* **Task description**: Below is some material; transcribe all of it exactly.

- - -

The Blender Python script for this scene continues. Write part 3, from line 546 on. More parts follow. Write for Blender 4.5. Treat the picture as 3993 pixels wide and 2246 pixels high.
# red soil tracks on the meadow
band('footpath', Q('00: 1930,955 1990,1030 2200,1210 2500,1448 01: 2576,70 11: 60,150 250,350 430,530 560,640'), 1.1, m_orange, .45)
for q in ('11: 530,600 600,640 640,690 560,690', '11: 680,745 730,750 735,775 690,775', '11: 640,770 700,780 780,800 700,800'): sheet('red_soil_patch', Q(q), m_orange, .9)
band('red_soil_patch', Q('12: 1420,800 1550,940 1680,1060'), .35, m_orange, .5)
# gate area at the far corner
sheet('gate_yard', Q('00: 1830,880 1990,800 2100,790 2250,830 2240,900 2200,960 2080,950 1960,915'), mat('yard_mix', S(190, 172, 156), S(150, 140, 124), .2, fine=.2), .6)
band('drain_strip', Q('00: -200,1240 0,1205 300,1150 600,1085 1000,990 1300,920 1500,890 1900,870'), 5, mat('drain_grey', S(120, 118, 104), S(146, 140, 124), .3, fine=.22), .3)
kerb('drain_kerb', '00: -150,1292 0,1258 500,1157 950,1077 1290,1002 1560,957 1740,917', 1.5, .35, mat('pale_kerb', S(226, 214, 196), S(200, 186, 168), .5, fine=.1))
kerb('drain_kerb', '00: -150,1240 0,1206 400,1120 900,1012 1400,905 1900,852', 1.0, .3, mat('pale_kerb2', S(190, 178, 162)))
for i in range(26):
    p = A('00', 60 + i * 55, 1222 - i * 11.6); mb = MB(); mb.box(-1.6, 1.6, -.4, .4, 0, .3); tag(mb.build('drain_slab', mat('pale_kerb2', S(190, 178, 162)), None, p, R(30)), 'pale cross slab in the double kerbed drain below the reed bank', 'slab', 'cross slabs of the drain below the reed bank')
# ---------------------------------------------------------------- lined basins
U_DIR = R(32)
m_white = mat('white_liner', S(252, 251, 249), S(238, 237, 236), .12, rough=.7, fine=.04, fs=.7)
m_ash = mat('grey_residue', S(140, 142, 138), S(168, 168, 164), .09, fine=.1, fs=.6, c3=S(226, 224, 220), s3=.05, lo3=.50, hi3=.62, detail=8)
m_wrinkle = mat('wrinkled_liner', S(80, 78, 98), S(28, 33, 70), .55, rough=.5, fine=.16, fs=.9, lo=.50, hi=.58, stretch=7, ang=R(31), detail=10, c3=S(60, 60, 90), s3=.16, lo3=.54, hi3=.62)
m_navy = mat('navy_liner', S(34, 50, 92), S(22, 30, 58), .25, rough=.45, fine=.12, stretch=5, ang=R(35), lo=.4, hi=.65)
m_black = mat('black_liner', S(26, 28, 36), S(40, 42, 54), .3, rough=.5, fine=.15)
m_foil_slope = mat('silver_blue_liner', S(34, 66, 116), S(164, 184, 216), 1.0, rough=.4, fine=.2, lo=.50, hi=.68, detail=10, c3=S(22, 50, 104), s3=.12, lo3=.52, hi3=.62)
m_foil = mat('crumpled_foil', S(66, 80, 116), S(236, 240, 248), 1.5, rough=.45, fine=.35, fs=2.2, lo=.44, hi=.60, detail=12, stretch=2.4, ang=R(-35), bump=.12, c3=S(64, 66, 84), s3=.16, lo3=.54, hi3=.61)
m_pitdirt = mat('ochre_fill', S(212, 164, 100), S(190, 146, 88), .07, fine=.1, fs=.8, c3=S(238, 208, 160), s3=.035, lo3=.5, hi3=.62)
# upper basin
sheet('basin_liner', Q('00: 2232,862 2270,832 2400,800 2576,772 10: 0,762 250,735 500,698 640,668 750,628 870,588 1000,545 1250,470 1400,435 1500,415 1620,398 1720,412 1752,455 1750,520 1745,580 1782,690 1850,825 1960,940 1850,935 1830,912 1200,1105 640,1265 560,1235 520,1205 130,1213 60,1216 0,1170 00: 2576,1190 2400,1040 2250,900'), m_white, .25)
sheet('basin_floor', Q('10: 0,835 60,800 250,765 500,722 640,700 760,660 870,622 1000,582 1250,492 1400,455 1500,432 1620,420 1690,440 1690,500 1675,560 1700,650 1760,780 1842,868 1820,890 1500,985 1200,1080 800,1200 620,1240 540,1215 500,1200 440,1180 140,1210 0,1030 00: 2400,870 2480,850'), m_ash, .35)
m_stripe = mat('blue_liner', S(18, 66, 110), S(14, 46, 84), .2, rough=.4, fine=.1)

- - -

* **Result of the task**:
The Blender Python script for this scene continues. Write part 3, from line 546 on. More parts follow. Write for Blender 4.5. Treat the picture as 3993 pixels wide and 2246 pixels high.
# red soil tracks on the meadow
band('footpath', Q('00: 1930,955 1990,1030 2200,1210 2500,1448 01: 2576,70 11: 60,150 250,350 430,530 560,640'), 1.1, m_orange, .45)
for q in ('11: 530,600 600,640 640,690 560,690', '11: 680,745 730,750 735,775 690,775', '11: 640,770 700,780 780,800 700,800'): sheet('red_soil_patch', Q(q), m_orange, .9)
band('red_soil_patch', Q('12: 1420,800 1550,940 1680,1060'), .35, m_orange, .5)
# gate area at the far corner
sheet('gate_yard', Q('00: 1830,880 1990,800 2100,790 2250,830 2240,900 2200,960 2080,950 1960,915'), mat('yard_mix', S(190, 172, 156), S(150, 140, 124), .2, fine=.2), .6)
band('drain_strip', Q('00: -200,1240 0,1205 300,1150 600,1085 1000,990 1300,920 1500,890 1900,870'), 5, mat('drain_grey', S(120, 118, 104), S(146, 140, 124), .3, fine=.22), .3)
kerb('drain_kerb', '00: -150,1292 0,1258 500,1157 950,1077 1290,1002 1560,957 1740,917', 1.5, .35, mat('pale_kerb', S(226, 214, 196), S(200, 186, 168), .5, fine=.1))
kerb('drain_kerb', '00: -150,1240 0,1206 400,1120 900,1012 1400,905 1900,852', 1.0, .3, mat('pale_kerb2', S(190, 178, 162)))
for i in range(26):
    p = A('00', 60 + i * 55, 1222 - i * 11.6); mb = MB(); mb.box(-1.6, 1.6, -.4, .4, 0, .3); tag(mb.build('drain_slab', mat('pale_kerb2', S(190, 178, 162)), None, p, R(30)), 'pale cross slab in the double kerbed drain below the reed bank', 'slab', 'cross slabs of the drain below the reed bank')
# ---------------------------------------------------------------- lined basins
U_DIR = R(32)
m_white = mat('white_liner', S(252, 251, 249), S(238, 237, 236), .12, rough=.7, fine=.04, fs=.7)
m_ash = mat('grey_residue', S(140, 142, 138), S(168, 168, 164), .09, fine=.1, fs=.6, c3=S(226, 224, 220), s3=.05, lo3=.50, hi3=.62, detail=8)
m_wrinkle = mat('wrinkled_liner', S(80, 78, 98), S(28, 33, 70), .55, rough=.5, fine=.16, fs=.9, lo=.50, hi=.58, stretch=7, ang=R(31), detail=10, c3=S(60, 60, 90), s3=.16, lo3=.54, hi3=.62)
m_navy = mat('navy_liner', S(34, 50, 92), S(22, 30, 58), .25, rough=.45, fine=.12, stretch=5, ang=R(35), lo=.4, hi=.65)
m_black = mat('black_liner', S(26, 28, 36), S(40, 42, 54), .3, rough=.5, fine=.15)
m_foil_slope = mat('silver_blue_liner', S(34, 66, 116), S(164, 184, 216), 1.0, rough=.4, fine=.2, lo=.50, hi=.68, detail=10, c3=S(22, 50, 104), s3=.12, lo3=.52, hi3=.62)
m_foil = mat('crumpled_foil', S(66, 80, 116), S(236, 240, 248), 1.5, rough=.45, fine=.35, fs=2.2, lo=.44, hi=.60, detail=12, stretch=2.4, ang=R(-35), bump=.12, c3=S(64, 66, 84), s3=.16, lo3=.54, hi3=.61)
m_pitdirt = mat('ochre_fill', S(212, 164, 100), S(190, 146, 88), .07, fine=.1, fs=.8, c3=S(238, 208, 160), s3=.035, lo3=.5, hi3=.62)
# upper basin
sheet('basin_liner', Q('00: 2232,862 2270,832 2400,800 2576,772 10: 0,762 250,735 500,698 640,668 750,628 870,588 1000,545 1250,470 1400,435 1500,415 1620,398 1720,412 1752,455 1750,520 1745,580 1782,690 1850,825 1960,940 1850,935 1830,912 1200,1105 640,1265 560,1235 520,1205 130,1213 60,1216 0,1170 00: 2576,1190 2400,1040 2250,900'), m_white, .25)
sheet('basin_floor', Q('10: 0,835 60,800 250,765 500,722 640,700 760,660 870,622 1000,582 1250,492 1400,455 1500,432 1620,420 1690,440 1690,500 1675,560 1700,650 1760,780 1842,868 1820,890 1500,985 1200,1080 800,1200 620,1240 540,1215 500,1200 440,1180 140,1210 0,1030 00: 2400,870 2480,850'), m_ash, .35)
m_stripe = mat('blue_liner', S(18, 66, 110), S(14, 46, 84), .2, rough=.4, fine=.1)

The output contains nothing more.